| INSTRUCTION |
Write out again, exactly as they appear, the lines from the line with "Continue the Blender" through the line with "COL = SC.collection". Do not include any pictures.

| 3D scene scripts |
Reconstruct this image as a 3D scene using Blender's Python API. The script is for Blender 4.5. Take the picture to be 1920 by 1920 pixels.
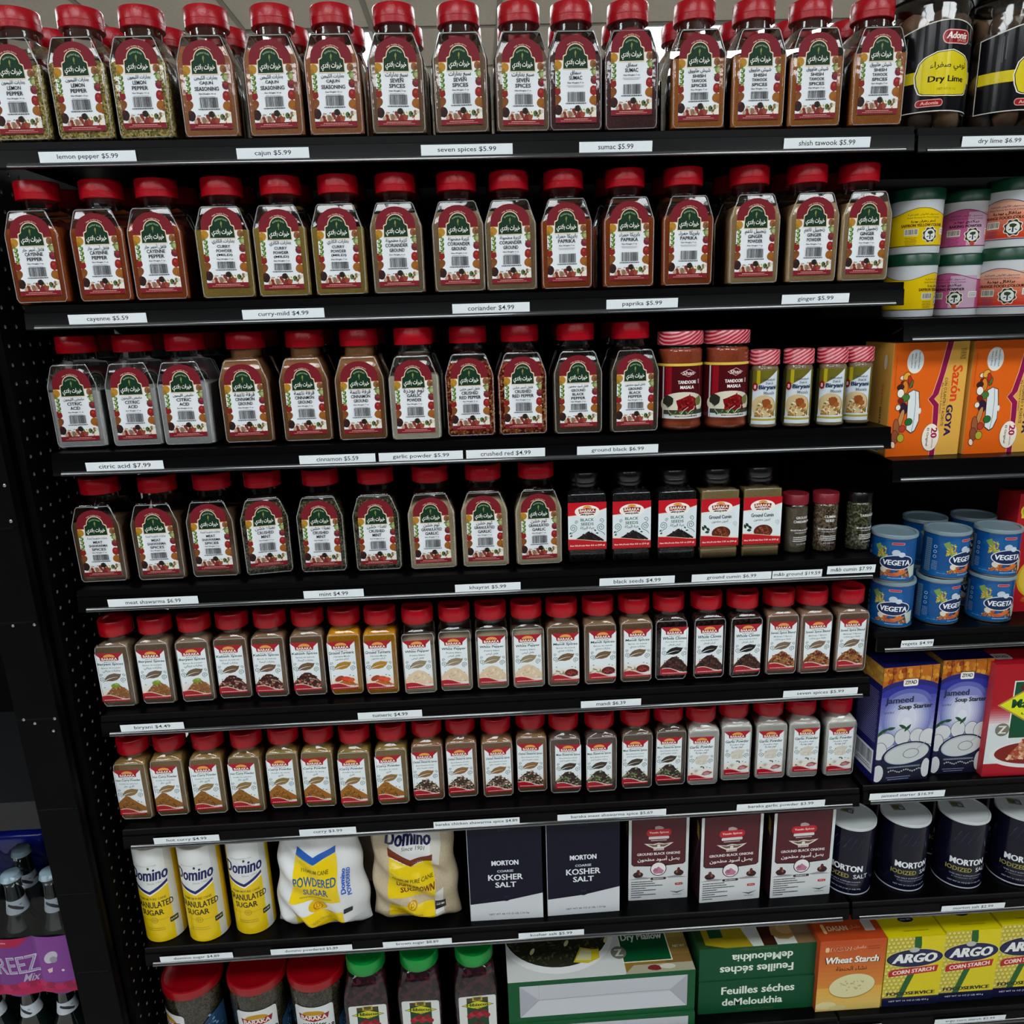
import bpy, bmesh, math, random, unicodedata
from mathutils import Vector, Matrix
random.seed(7)
PI = math.pi
for o in list(bpy.data.objects): bpy.data.objects.remove(o)
S = bpy.context.scene
COL = S.collection
# ------------------------------------------------------------------ camera
FPX = 1420.36; CX, CY, CZ = .5975, -1.0719, 1.4245
_a, _b, _c = -.0395, -.2562, -.0340
_right = Vector((math.cos(_a), math.sin(_a), 0))
FW = Vector((-math.sin(_a)*math.cos(_b), math.cos(_a)*math.cos(_b), math.sin(_b)))
_up = _right.cross(FW)
RT = _right*math.cos(_c) + _up*math.sin(_c)
UP = -_right*math.sin(_c) + _up*math.cos(_c)
CAMP = Vector((CX, CY, CZ))
cd = bpy.data.cameras.new('camera'); cam = bpy.data.objects.new('camera', cd); COL.objects.link(cam)
cd.sensor_width = 36; cd.sensor_fit = 'HORIZONTAL'; cd.lens = FPX/1920*36; cd.clip_start = .02; cd.clip_end = 60
M = Matrix.Identity(4)
for i in range(3):
    M[i][0], M[i][1], M[i][2], M[i][3] = RT[i], UP[i], -FW[i], CAMP[i]
cam.matrix_world = M
S.camera = cam
# ------------------------------------------------------------------ view, world
S.view_settings.view_transform = 'Standard'; S.view_settings.look = 'None'
S.view_settings.exposure = 0.0; S.view_settings.gamma = 1; S.view_settings.use_curve_mapping = False
S.cycles.transparent_max_bounces = 24; S.cycles.max_bounces = 6; S.cycles.diffuse_bounces = 3
S.cycles.glossy_bounces = 3; S.cycles.sample_clamp_indirect = 4; S.cycles.caustics_reflective = False
S.cycles.use_denoising = True
W = bpy.data.worlds.new('store_air'); S.world = W; W.use_nodes = True
W.node_tree.nodes['Background'].inputs[0].default_value = (.75, .85, 1, 1)
W.node_tree.nodes['Background'].inputs[1].default_value = .12
LAMP = 12.5          # emission of the ceiling light diffusers

def ray(x, y): return FW + RT*((x-960)/FPX) - UP*((y-960)/FPX)
def onY(x, y, Y):    # a pixel of the photograph read on a vertical plane at depth Y
    d = ray(x, y); return CAMP + d*((Y-CAMP.y)/d.y)
def onZ(x, y, Z):
    d = ray(x, y); return CAMP + d*((Z-CAMP.z)/d.z)
def lin(c):
    return c/12.92 if c <= .04045 else ((c+.055)/1.055)**2.4
def H(h):
    h = h.lstrip('#'); return tuple(lin(int(h[i:i+2], 16)/255) for i in (0, 2, 4)) + (1,)
# ------------------------------------------------------------------ materials
def newmat(n):
    m = bpy.data.materials.new(n); m.use_nodes = True; nt = m.node_tree; nt.nodes.clear()
    return m, nt, nt.nodes.new('ShaderNodeOutputMaterial')
def pbr(n, col, rough=.5, spec=.5, metal=0, noise=0, nscale=80, bump=0, coat=0):
    m, nt, out = newmat(n); p = nt.nodes.new('ShaderNodeBsdfPrincipled')
    c = H(col) if isinstance(col, str) else col
    p.inputs['Base Color'].default_value = c; p.inputs['Roughness'].default_value = rough
    p.inputs['Specular IOR Level'].default_value = spec; p.inputs['Metallic'].default_value = metal
    p.inputs['Coat Weight'].default_value = coat
    if noise or bump:
        tc = nt.nodes.new('ShaderNodeTexCoord'); no = nt.nodes.new('ShaderNodeTexNoise')
        no.inputs['Scale'].default_value = nscale; no.inputs['Detail'].default_value = 4
        nt.links.new(tc.outputs['Object'], no.inputs['Vector'])
        if noise:
            mx = nt.nodes.new('ShaderNodeMix'); mx.data_type = 'RGBA'
            mx.inputs[6].default_value = tuple(v*(1-noise) for v in c[:3])+(1,)
            mx.inputs[7].default_value = tuple(min(1, v*(1+noise)) for v in c[:3])+(1,)
            nt.links.new(no.outputs['Fac'], mx.inputs[0]); nt.links.new(mx.outputs[2], p.inputs['Base Color'])
        if bump:
            b = nt.nodes.new('ShaderNodeBump'); b.inputs['Strength'].default_value = bump; b.inputs['Distance'].default_value = .001
            nt.links.new(no.outputs['Fac'], b.inputs['Height']); nt.links.new(b.outputs['Normal'], p.inputs['Normal'])
    nt.links.new(p.outputs[0], out.inputs[0]); return m
def grainmat(n, c1, c2, scale=900, coarse=False, c3=None):
    H = lambda h: tuple(min(.92, v*1.45) for v in globals()['H'](h)[:3])+(1,)
    m, nt, out = newmat(n); p = nt.nodes.new('ShaderNodeBsdfPrincipled')
    p.inputs['Roughness'].default_value = .9; p.inputs['Specular IOR Level'].default_value = .2
    tc = nt.nodes.new('ShaderNodeTexCoord'); r = nt.nodes.new('ShaderNodeValToRGB')
    if coarse:
        t = nt.nodes.new('ShaderNodeTexVoronoi'); t.inputs['Scale'].default_value = scale; o = t.outputs['Color']
        sp = nt.nodes.new('ShaderNodeSeparateColor'); nt.links.new(o, sp.inputs[0]); o = sp.outputs[0]
        r.color_ramp.interpolation = 'CONSTANT'
        b = nt.nodes.new('ShaderNodeBump'); b.inputs['Strength'].default_value = .8; b.inputs['Distance'].default_value = .001
        nt.links.new(t.outputs['Distance'], b.inputs['Height']); nt.links.new(b.outputs['Normal'], p.inputs['Normal'])
    else:
        t = nt.nodes.new('ShaderNodeTexNoise'); t.inputs['Scale'].default_value = scale; t.inputs['Detail'].default_value = 3; o = t.outputs['Fac']
    nt.links.new(tc.outputs['Object'], t.inputs['Vector']); nt.links.new(o, r.inputs[0])
    e = r.color_ramp.elements
    if coarse:
        e[0].position = 0; e[0].color = H(c1); e[1].position = .45; e[1].color = H(c2)
        x = e.new(.8); x.color = H(c3 or c1)
    else:
        e[0].position = .35; e[0].color = H(c1); e[1].position = .65; e[1].color = H(c2)
    nt.links.new(r.outputs[0], p.inputs['Base Color']); nt.links.new(p.outputs[0], out.inputs[0]); return m
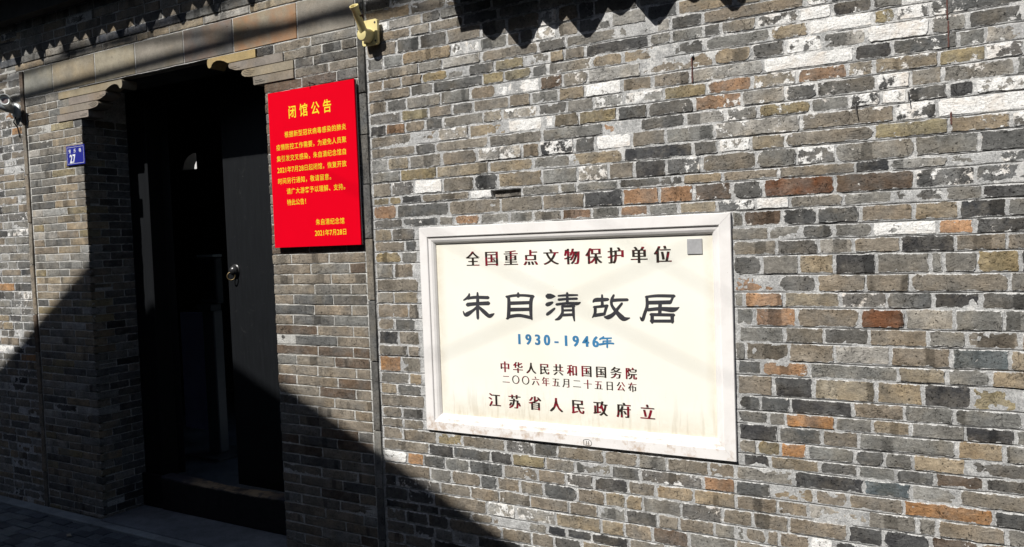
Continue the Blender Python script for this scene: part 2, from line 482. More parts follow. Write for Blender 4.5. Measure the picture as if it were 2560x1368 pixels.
# ------------------------------------------------------------------ bricks
PAL={'g':(0.182,0.176,0.162),'b':(0.192,0.166,0.134),'d':(0.092,0.091,0.088),'k':(0.040,0.040,0.042),
 't':(0.245,0.202,0.145),'y':(0.225,0.188,0.115),'o':(0.30,0.165,0.078),'O':(0.27,0.165,0.100),'r':(0.130,0.056,0.028),
 'R':(0.105,0.076,0.056),'w':(0.38,0.37,0.35),'W':(0.29,0.28,0.26),'V':(0.125,0.122,0.118),'T':(0.33,0.285,0.225),
 'l':(0.290,0.282,0.265),'P':(0.42,0.25,0.145),'D':(0.088,0.104,0.112),'K':(0.055,0.055,0.055),'X':(0.17,0.162,0.15),'B':(0.055,0.062,0.078)}
LIME={'w':0.98,'W':0.55,'V':0.42,'T':0.40,'K':0.38,'O':0.22,'R':0.22,'P':0.05,'r':0.0,'l':0.15}

def bcolor(c):
    k=PAL[c]; v=random.uniform(0.86,1.14); h=random.uniform(-0.04,0.04)
    return (k[0]*v*(1+h),k[1]*v,k[2]*v*(1-h)), max(0.0,LIME.get(c,0.13)+random.uniform(-0.06,0.06))

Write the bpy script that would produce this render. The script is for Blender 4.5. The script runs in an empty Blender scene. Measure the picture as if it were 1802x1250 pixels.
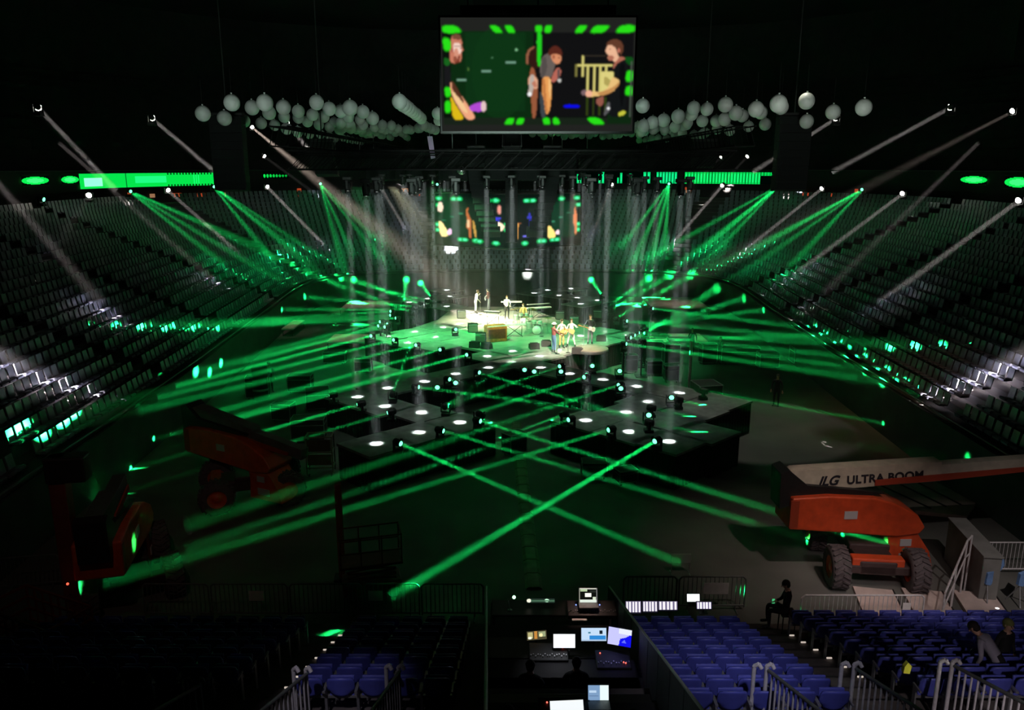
import bpy, bmesh, math, random
import numpy as np
from mathutils import Vector, Matrix, Quaternion, Euler
random.seed(7)
R = math.radians
SC = bpy.context.scene
COL = SC.collection

# ------------------------------------------------------------------ camera, world, exposure
PITCH = R(13.3); FPX = 1400.0; EYE = 12.3
cam = bpy.data.cameras.new('camera'); camera = bpy.data.objects.new('camera', cam); COL.objects.link(camera)
cam.sensor_width = 36; cam.lens = FPX / 1802 * 36; cam.clip_start = .1; cam.clip_end = 500
camera.location = (0, 0, EYE); camera.rotation_euler = (math.pi / 2 - PITCH, 0, 0)
SC.camera = camera
world = bpy.data.worlds.new('dark hall'); SC.world = world; world.use_nodes = True
world.node_tree.nodes['Background'].inputs[0].default_value = (.35, 1, .45, 1)
world.node_tree.nodes['Background'].inputs[1].default_value = .0035
SC.view_settings.view_transform = 'Standard'; SC.view_settings.look = 'None'
SC.view_settings.exposure = 0; SC.view_settings.gamma = 1; SC.view_settings.use_curve_mapping = False
SC.cycles.use_denoising = True
SC.cycles.max_bounces = 4; SC.cycles.diffuse_bounces = 2; SC.cycles.volume_bounces = 0
SC.cycles.transparent_max_bounces = 16
SC.cycles.use_light_tree = True

def point_light(kind, name, a, b, energy, color, **kw):
    a = Vector(a); b = Vector(b)
    if kind == 'CONE':       # a lamp with a lens: its power goes into the cone only
        kind = 'AREA'; ang = kw.pop('spot_size'); kw.pop('spot_blend', 0); sz = kw.pop('shadow_soft_size', .2)
        energy = energy / (4 * math.pi) * 2 * math.pi * (1 - math.cos(ang / 2)) * 1.2
        kw = dict(shape='DISK', size=2 * sz, spread=ang * 1.1)
    l = bpy.data.lights.new(name, kind); l.energy = energy; l.color = color
    for k, v in kw.items(): setattr(l, k, v)
    o = bpy.data.objects.new(name, l); COL.objects.link(o); o.location = a
    o.rotation_euler = (b - a).to_track_quat('-Z', 'Y').to_euler()
    return o
# house and work lights (the working lamps over the floor and the near stand; fills added for balloons, decks, roof)
WARM = (1, .74, .6); COOL = (.78, .8, 1)
point_light('SPOT', 'work_light_floor_right', (13, 40, 21), (11.6, 37.0, 0), 2300, (.95, .95, .78), spot_size=R(27), spot_blend=.12, shadow_soft_size=.3)
point_light('CONE', 'work_light_floor_brown', (14, 30, 21), (17.5, 37, 0), 650, (1, .62, .35), spot_size=R(30), spot_blend=.3, shadow_soft_size=.3)
point_light('CONE', 'work_light_floor_front', (10, 12, 17), (9.0, 23.0, 0), 1500, (1, .78, .68), spot_size=R(26), spot_blend=.5, shadow_soft_size=.2)
point_light('CONE', 'work_light_lift', (7, 8, 13), (10.8, 22.2, .5), 330, (1, .68, .6), spot_size=R(22), spot_blend=.6, shadow_soft_size=.2)
point_light('CONE', 'work_light_barrier', (10.5, 5, 14), (10.4, 20.0, .9), 1500, (1, .86, .86), spot_size=R(13), spot_blend=.7, shadow_soft_size=.1)
point_light('CONE', 'work_light_near_seats', (3.5, 3, 15), (4.2, 12.9, 3), 1100, (.86, .82, 1), spot_size=R(17), spot_blend=.5, shadow_soft_size=.2)
point_light('CONE', 'work_light_near_rails', (6.6, 5.5, 7.6), (7.9, 10.2, 3.2), 330, (1, .86, .9), spot_size=R(42), spot_blend=.5, shadow_soft_size=.1)
point_light('CONE', 'work_light_aisle_left', (-3.4, 5, 13), (-3.0, 11.6, 3.6), 420, (.92, .84, 1), spot_size=R(13), spot_blend=.7, shadow_soft_size=.1)
point_light('CONE', 'work_light_steps_right', (14, 10, 15), (15.2, 21.5, 0), 1500, (1, .86, .82), spot_size=R(24), spot_blend=.5, shadow_soft_size=.1)
point_light('CONE', 'work_light_lifts_left', (-6, 8, 16), (-11, 25.5, 1.2), 220, (1, .62, .5), spot_size=R(34), spot_blend=.8, shadow_soft_size=.2)
point_light('CONE', 'added_balloon_fill', (0, 20, 10.5), (0, 58, 16.2), 5200, (.74, 1, .86), spot_size=R(50), spot_blend=.6, shadow_soft_size=1.0)  # unseen lamps added to brighten the balloons more evenly
point_light('CONE', 'added_balloon_fill', (-9, 20, 10.5), (-13, 42, 16), 1300, (.8, 1, .88), spot_size=R(44), spot_blend=.6, shadow_soft_size=1.0)
point_light('CONE', 'added_balloon_fill', (8, 20, 10.5), (14, 40, 16), 1500, (.88, 1, .88), spot_size=R(50), spot_blend=.6, shadow_soft_size=1.0)
point_light('CONE', 'work_light_block', (9.5, 8, 14), (11.8, 17.6, 1.8), 130, (.82, .82, 1), spot_size=R(26), spot_blend=.6, shadow_soft_size=.2)

for x_ in (-5, 5.5): point_light('CONE', 'added_deck_fill', (x_, 31.5, 11.8), (x_, 34.5, 1.5), 230, (.92, .97, 1), spot_size=R(48), spot_blend=.8, shadow_soft_size=.4)  # added in place of the downlights' wide spill on the deck tops
point_light('CONE', 'added_roof_fill', (-12, 18, 15), (-18, 40, 24.5), 240, (.7, 1, .8), spot_size=R(50), spot_blend=.6, shadow_soft_size=.5)  # unseen lamp added to bring out the roof girders faintly
# ------------------------------------------------------------------ the picture's rays, used to survey where things stand
CP, SP = math.cos(PITCH), math.sin(PITCH)
def ray(x, y):
    u = (x - 901) / FPX; v = (625 - y) / FPX
    return Vector((u, CP + v * SP, -SP + v * CP))
def atz(x, y, z):
    d = ray(x, y); t = (z - EYE) / d.z
    return Vector((d.x * t, d.y * t, z))
def aty(x, y, Y):
    d = ray(x, y); t = Y / d.y
    return Vector((d.x * t, Y, EYE + d.z * t))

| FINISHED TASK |
Continue the Blender Python script for this scene: part 2, from line 482. More parts follow. Write for Blender 4.5. Measure the picture as if it were 2560x1368 pixels.
# ------------------------------------------------------------------ bricks
PAL={'g':(0.182,0.176,0.162),'b':(0.192,0.166,0.134),'d':(0.092,0.091,0.088),'k':(0.040,0.040,0.042),
 't':(0.245,0.202,0.145),'y':(0.225,0.188,0.115),'o':(0.30,0.165,0.078),'O':(0.27,0.165,0.100),'r':(0.130,0.056,0.028),
 'R':(0.105,0.076,0.056),'w':(0.38,0.37,0.35),'W':(0.29,0.28,0.26),'V':(0.125,0.122,0.118),'T':(0.33,0.285,0.225),
 'l':(0.290,0.282,0.265),'P':(0.42,0.25,0.145),'D':(0.088,0.104,0.112),'K':(0.055,0.055,0.055),'X':(0.17,0.162,0.15),'B':(0.055,0.062,0.078)}
LIME={'w':0.98,'W':0.55,'V':0.42,'T':0.40,'K':0.38,'O':0.22,'R':0.22,'P':0.05,'r':0.0,'l':0.15}

def bcolor(c):
    k=PAL[c]; v=random.uniform(0.86,1.14); h=random.uniform(-0.04,0.04)
    return (k[0]*v*(1+h),k[1]*v,k[2]*v*(1-h)), max(0.0,LIME.get(c,0.13)+random.uniform(-0.06,0.06))

Write the bpy script that would produce this render. The script is for Blender 4.5. The script runs in an empty Blender scene. Measure the picture as if it were 1802x1250 pixels.
import bpy, bmesh, math, random
import numpy as np
from mathutils import Vector, Matrix, Quaternion, Euler
random.seed(7)
R = math.radians
SC = bpy.context.scene
COL = SC.collection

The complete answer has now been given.